Jan 2020 iNews

The next generation of Bluetooth will greatly improve accessibility for people with hearing impairments through smaller, slimmer hearing aid batteries and the ability to connect to new audio sources, according to new technology revealed at the CES tech show. Bluetooth technology allows devices to connect wirelessly over a short distance, including smartphones, tablets, headphones, smartwatches and many modern hearing aids. Bluetooth SIG, the industry group that defines the technology standard, announced Bluetooth LE (standing for low energy) at CES 2020 in Las Vegas.

The umbrella term for new updates, Bluetooth LE includes higher quality audio, better support for wireless headphone buds and the ability for multiple people to tune into the same audio stream.

As Bluetooth LE is much more power-efficient than its predecessor Bluetooth Classic, it can be added to a much wider range of slimmer and smaller hearing aids, Ken Kolderup, Bluetooth's vice president for marketing, said. Rather than simply amplifying external sounds, new hearing aids that support Bluetooth LE will give their wearers the chance to listen to audio stream directly from the source, conserving their battery power.

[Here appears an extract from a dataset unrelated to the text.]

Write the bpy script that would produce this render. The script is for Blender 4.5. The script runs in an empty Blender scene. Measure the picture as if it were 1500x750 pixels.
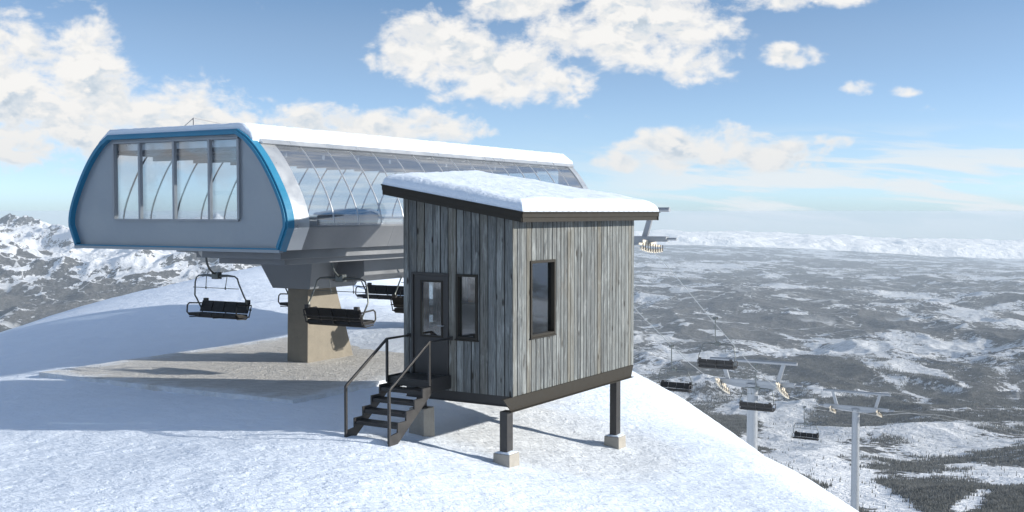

"Bluetooth audio has brought huge benefits for a huge percentage of the global population, including wireless voice calling and voice control services like Amazon's Alexa and Google Assistant," he said.n"The hearing loss community generally hasn't really been able to participate in this, but this update allows them to do all these things directly from their hearing aid, meaning they can sync into any kind of Bluetooth audio source, whether that's a laptop, phone, tablet or television through a paired app on their smartphone or other devices."

New feature multi-stream allows a device such as a phone to stream audio to multiple other devices, for example, being able to listen into the programmes the silent TVs in airports and gyms are playing or real-time translation for foreign language films in the cinema "Theatres, airports, gyms and waiting rooms could start to broadcast Bluetooth audio to augment visitors' experience through headphones, meaning people with hearing loss could also participate through their hearing aids," Mr Kolderup added.

New electronic devices will begin to support the new Bluetooth standard, meaning within the next few years many people with enabled hearing aids will be able to hear the same audio streams as people without hearing loss. Stefan Zimmer, secretary general of the European Hearing Instrument Manufacturers Association (EHIMA), said LE Audio will be "one of the most significant advances for users of hearing aids and hearing implants”. "EHIMA engineers have contributed their specialist knowledge to improve the audio experience especially for hard of hearing people. As a result, within a few years, most new phones and TVs will be equally accessible to users with hearing loss.”